LISTED RECORDS
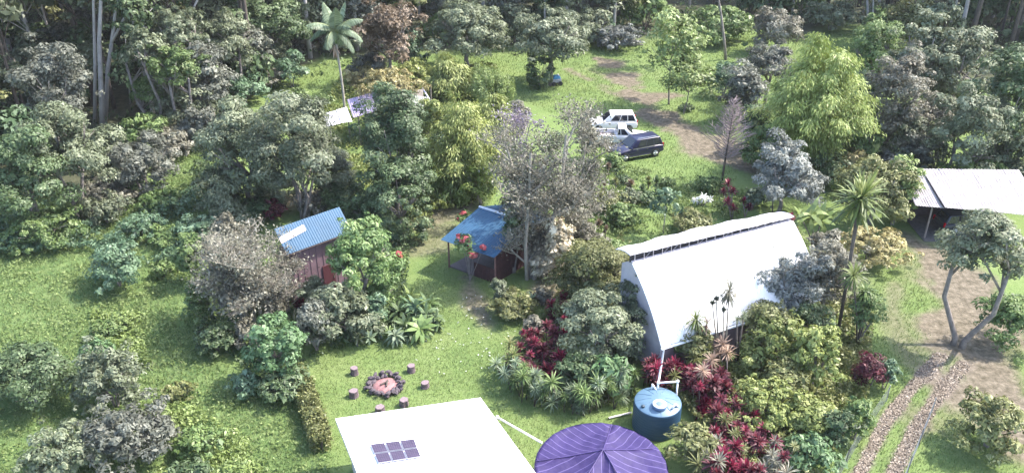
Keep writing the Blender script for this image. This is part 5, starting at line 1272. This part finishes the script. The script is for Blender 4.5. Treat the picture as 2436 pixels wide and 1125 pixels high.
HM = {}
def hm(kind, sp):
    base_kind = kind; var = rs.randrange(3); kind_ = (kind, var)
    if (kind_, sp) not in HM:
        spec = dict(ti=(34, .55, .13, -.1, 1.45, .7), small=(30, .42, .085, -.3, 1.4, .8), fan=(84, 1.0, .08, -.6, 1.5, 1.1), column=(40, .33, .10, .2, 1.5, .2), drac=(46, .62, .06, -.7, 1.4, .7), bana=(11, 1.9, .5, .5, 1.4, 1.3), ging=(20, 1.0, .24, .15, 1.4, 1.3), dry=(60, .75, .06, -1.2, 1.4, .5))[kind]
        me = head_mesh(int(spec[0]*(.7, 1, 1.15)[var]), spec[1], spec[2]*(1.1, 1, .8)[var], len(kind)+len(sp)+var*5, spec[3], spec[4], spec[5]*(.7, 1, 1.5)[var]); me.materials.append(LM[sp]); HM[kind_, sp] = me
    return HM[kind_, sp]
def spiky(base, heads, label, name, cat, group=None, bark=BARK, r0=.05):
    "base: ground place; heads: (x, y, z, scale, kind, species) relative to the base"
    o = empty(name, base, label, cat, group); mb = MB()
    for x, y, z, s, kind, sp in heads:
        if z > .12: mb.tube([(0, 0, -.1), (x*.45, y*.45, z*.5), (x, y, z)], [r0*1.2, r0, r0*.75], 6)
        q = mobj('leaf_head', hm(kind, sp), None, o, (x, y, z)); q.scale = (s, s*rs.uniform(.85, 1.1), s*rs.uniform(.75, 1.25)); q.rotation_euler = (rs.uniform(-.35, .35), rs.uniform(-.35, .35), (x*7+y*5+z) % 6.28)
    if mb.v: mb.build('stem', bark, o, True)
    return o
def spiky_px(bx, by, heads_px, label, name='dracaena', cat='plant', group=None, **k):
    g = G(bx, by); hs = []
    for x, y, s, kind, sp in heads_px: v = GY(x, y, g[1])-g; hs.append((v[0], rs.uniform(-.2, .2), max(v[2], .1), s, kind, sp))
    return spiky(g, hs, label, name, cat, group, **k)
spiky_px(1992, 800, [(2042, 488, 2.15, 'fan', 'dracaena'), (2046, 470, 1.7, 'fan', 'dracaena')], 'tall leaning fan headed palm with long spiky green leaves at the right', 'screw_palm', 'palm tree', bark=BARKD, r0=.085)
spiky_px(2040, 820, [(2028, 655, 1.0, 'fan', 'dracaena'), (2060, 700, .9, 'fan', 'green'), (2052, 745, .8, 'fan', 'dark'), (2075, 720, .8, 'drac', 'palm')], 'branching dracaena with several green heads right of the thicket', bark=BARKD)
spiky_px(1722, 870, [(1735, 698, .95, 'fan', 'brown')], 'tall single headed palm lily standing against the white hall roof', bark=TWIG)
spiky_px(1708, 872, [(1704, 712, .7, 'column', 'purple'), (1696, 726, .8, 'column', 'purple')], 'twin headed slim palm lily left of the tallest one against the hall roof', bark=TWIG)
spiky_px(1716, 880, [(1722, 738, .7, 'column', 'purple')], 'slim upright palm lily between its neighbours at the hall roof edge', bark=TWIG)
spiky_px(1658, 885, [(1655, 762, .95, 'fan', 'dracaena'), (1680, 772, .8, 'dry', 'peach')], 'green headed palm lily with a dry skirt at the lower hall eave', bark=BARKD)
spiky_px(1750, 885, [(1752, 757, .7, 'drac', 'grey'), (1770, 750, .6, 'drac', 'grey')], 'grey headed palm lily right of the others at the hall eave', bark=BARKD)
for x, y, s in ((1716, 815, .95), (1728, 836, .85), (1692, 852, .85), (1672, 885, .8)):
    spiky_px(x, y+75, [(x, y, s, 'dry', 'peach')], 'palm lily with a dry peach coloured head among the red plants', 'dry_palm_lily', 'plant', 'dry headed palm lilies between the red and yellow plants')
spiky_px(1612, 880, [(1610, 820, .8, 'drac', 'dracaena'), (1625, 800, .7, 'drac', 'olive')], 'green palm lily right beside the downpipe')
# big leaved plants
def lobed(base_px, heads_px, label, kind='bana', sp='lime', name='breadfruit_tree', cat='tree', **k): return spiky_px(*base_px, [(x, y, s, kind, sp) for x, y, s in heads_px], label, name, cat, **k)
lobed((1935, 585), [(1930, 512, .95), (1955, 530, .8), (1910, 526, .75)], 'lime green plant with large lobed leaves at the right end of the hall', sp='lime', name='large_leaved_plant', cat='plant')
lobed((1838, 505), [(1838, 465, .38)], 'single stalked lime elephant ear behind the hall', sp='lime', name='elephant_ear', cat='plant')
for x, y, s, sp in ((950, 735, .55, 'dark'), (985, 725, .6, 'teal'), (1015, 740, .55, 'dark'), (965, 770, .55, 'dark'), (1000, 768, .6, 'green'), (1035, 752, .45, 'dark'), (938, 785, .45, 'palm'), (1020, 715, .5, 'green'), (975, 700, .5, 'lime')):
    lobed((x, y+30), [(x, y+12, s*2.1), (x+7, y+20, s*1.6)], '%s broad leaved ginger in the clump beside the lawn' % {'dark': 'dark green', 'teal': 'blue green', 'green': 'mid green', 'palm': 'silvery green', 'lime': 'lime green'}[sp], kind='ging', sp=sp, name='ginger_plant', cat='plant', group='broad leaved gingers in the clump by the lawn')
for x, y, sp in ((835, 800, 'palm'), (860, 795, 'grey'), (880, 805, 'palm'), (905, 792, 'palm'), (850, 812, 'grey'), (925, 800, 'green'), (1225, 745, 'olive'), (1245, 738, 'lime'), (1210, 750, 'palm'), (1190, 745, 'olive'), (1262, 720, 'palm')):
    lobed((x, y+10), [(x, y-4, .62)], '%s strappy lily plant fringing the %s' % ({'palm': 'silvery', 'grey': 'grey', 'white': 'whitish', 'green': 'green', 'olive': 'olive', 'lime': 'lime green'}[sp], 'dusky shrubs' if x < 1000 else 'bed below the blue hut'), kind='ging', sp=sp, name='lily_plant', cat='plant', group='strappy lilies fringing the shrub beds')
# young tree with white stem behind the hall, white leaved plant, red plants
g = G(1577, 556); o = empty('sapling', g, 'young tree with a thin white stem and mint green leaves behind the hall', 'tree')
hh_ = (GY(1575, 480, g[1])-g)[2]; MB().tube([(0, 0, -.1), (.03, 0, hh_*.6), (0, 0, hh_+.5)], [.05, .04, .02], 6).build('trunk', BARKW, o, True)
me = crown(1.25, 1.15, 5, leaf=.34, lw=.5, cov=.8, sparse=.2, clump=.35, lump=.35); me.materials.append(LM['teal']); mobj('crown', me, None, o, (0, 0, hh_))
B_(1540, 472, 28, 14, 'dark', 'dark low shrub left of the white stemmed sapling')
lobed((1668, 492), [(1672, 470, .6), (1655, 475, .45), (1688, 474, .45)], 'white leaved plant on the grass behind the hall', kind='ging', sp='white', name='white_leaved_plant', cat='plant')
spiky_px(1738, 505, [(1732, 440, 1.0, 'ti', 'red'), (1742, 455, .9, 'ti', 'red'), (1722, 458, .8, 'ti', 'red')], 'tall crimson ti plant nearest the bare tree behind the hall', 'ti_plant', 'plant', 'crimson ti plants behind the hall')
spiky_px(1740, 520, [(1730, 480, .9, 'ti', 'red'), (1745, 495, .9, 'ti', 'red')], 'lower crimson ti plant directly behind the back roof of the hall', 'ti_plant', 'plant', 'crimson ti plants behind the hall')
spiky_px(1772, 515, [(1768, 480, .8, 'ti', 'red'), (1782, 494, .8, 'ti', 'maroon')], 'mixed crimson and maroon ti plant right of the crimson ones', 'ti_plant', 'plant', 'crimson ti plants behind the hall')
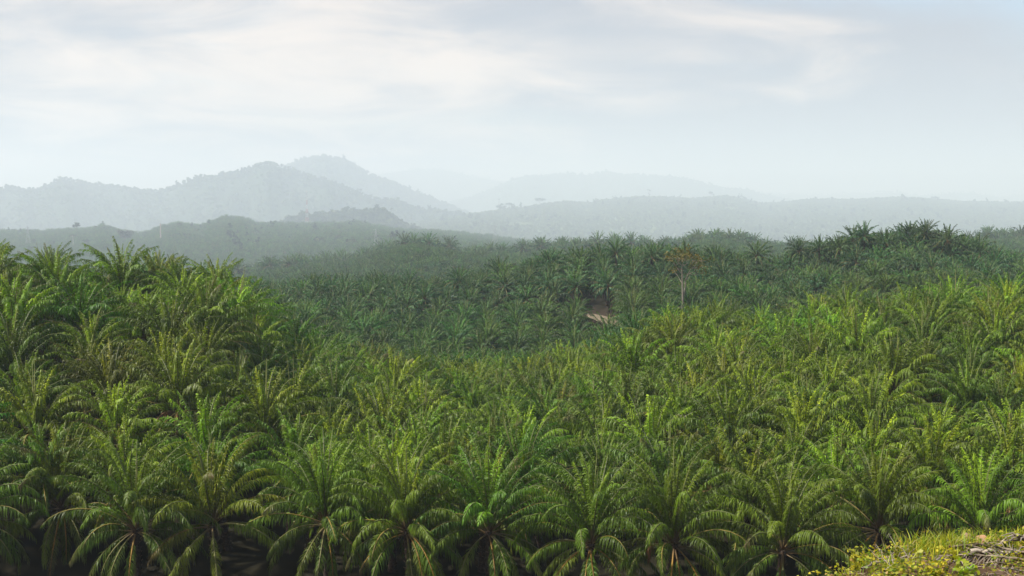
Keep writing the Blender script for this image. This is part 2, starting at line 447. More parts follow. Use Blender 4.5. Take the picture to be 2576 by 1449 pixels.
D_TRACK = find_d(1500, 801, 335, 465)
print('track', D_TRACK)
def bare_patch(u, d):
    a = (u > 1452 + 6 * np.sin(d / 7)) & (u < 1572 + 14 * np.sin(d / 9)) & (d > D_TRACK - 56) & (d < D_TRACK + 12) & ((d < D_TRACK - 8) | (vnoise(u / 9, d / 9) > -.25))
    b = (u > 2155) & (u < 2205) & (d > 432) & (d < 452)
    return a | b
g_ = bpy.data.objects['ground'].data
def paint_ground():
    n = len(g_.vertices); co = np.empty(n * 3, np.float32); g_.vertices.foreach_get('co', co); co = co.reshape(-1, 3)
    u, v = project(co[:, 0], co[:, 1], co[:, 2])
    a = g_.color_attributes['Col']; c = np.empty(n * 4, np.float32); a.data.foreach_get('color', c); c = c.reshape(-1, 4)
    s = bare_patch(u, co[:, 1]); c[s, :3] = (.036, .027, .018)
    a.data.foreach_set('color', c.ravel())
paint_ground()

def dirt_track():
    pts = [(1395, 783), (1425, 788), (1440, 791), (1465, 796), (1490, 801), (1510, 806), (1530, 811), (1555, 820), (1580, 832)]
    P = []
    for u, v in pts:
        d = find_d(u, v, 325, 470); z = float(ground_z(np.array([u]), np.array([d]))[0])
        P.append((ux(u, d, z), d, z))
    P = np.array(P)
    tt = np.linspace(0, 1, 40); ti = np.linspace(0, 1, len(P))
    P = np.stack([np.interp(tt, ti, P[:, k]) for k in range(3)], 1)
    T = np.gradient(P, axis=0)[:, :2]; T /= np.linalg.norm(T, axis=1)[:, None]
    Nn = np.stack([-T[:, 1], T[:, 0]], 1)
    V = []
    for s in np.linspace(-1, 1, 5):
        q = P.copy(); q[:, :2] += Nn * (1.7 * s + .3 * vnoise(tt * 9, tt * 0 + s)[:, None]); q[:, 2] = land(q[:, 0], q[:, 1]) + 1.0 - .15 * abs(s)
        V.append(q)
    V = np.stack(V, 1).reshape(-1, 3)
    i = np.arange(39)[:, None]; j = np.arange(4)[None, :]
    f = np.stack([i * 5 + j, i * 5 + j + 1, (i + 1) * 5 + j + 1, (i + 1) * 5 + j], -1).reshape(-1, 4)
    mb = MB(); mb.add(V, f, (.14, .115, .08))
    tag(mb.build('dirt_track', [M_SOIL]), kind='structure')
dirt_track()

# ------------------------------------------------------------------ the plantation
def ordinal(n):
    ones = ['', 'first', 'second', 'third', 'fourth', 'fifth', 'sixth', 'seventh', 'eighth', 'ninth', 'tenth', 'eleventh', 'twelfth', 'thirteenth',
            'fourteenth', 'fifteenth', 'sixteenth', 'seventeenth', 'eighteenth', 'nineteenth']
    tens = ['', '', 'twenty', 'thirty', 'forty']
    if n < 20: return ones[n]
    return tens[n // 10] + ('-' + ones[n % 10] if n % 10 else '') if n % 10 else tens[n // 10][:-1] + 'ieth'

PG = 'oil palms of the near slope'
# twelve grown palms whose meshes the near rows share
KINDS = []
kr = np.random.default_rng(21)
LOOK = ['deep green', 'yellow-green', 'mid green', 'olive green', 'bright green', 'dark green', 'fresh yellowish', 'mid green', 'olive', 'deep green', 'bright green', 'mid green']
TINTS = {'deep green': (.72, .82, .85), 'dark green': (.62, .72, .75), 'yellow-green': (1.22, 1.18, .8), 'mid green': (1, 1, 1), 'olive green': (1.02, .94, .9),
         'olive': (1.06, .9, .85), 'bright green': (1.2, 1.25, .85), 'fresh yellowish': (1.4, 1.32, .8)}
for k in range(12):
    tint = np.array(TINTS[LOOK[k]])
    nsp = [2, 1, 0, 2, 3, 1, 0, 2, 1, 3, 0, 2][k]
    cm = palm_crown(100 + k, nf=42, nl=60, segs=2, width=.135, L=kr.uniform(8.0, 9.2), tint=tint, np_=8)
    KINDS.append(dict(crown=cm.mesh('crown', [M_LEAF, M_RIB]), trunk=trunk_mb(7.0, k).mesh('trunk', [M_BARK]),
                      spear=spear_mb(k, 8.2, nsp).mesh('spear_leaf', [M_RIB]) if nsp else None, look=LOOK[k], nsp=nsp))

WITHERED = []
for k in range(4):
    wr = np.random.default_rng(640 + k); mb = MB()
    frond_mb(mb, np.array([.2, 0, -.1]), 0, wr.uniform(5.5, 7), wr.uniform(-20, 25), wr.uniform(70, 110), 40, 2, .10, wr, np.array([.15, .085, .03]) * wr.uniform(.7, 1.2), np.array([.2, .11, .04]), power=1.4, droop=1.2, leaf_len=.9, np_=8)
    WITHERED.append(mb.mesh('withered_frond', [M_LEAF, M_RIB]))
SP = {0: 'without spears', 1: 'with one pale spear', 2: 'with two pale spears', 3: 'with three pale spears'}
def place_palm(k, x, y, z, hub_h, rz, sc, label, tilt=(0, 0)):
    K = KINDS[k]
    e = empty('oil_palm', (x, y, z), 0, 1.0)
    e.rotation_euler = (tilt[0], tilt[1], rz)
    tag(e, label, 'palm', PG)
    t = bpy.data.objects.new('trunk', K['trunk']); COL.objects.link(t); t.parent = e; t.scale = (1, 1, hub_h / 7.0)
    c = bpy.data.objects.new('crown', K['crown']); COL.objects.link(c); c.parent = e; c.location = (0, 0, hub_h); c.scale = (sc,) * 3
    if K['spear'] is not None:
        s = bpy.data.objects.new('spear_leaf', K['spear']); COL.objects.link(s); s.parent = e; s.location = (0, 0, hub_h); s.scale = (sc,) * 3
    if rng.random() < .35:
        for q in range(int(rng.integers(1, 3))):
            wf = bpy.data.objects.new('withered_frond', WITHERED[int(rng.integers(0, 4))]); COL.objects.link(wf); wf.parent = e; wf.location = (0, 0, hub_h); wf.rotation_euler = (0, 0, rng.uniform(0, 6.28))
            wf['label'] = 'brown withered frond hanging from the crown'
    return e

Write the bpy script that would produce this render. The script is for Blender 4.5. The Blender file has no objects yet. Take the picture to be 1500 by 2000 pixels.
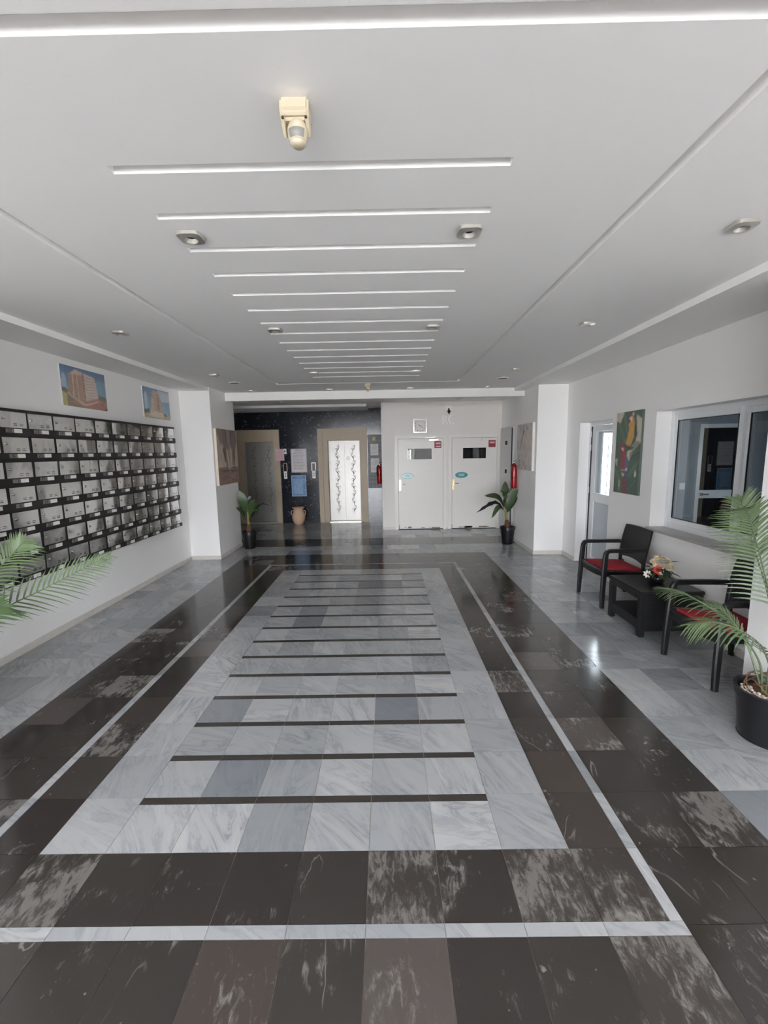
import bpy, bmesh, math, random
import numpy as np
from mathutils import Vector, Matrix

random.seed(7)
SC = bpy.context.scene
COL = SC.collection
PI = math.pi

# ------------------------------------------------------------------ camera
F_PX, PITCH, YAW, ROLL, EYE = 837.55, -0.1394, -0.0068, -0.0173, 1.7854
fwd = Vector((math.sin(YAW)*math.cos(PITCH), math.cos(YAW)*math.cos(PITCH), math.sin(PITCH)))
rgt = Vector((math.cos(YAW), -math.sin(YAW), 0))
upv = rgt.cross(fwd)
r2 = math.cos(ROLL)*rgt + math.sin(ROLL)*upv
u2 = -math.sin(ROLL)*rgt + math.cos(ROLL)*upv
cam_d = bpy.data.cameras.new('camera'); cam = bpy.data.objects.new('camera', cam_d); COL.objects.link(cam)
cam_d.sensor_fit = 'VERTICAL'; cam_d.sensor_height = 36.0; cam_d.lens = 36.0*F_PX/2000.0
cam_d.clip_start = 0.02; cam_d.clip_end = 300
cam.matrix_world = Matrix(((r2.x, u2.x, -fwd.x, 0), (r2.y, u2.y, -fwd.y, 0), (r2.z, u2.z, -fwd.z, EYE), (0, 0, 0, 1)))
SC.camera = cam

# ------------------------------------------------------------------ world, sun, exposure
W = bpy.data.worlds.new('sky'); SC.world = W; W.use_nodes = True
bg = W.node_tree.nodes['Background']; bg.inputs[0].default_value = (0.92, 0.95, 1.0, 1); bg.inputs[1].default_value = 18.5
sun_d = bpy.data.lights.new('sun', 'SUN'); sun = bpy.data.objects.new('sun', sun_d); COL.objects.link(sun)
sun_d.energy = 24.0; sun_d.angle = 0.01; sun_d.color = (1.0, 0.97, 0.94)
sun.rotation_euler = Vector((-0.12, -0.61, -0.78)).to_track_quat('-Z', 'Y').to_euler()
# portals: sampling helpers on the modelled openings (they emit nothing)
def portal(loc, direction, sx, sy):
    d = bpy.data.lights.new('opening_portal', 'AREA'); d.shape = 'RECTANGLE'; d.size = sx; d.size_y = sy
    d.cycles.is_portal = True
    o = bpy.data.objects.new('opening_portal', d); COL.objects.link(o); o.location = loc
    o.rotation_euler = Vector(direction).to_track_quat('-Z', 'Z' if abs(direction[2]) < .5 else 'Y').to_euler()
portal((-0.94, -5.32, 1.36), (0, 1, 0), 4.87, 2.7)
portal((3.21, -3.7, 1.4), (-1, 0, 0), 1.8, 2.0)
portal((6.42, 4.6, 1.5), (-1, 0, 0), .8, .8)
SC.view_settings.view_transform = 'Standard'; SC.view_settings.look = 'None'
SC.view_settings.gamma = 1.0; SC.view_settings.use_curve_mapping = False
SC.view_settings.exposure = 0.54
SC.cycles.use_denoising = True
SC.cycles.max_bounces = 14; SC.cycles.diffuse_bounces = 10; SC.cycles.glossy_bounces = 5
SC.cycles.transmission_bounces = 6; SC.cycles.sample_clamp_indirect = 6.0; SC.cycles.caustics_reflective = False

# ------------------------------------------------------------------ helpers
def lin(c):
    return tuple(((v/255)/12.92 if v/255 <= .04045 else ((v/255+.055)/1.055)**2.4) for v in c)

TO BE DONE
Keep the pictures out, and extract only the lines that begin at the one containing "Write the bpy" and end at the one containing "PI = math.pi", inclusive.

CORRECT RESULT
Write the bpy script that would produce this render. The script is for Blender 4.5. The Blender file has no objects yet. Take the picture to be 1500 by 2000 pixels.
import bpy, bmesh, math, random
import numpy as np
from mathutils import Vector, Matrix

random.seed(7)
SC = bpy.context.scene
COL = SC.collection
PI = math.pi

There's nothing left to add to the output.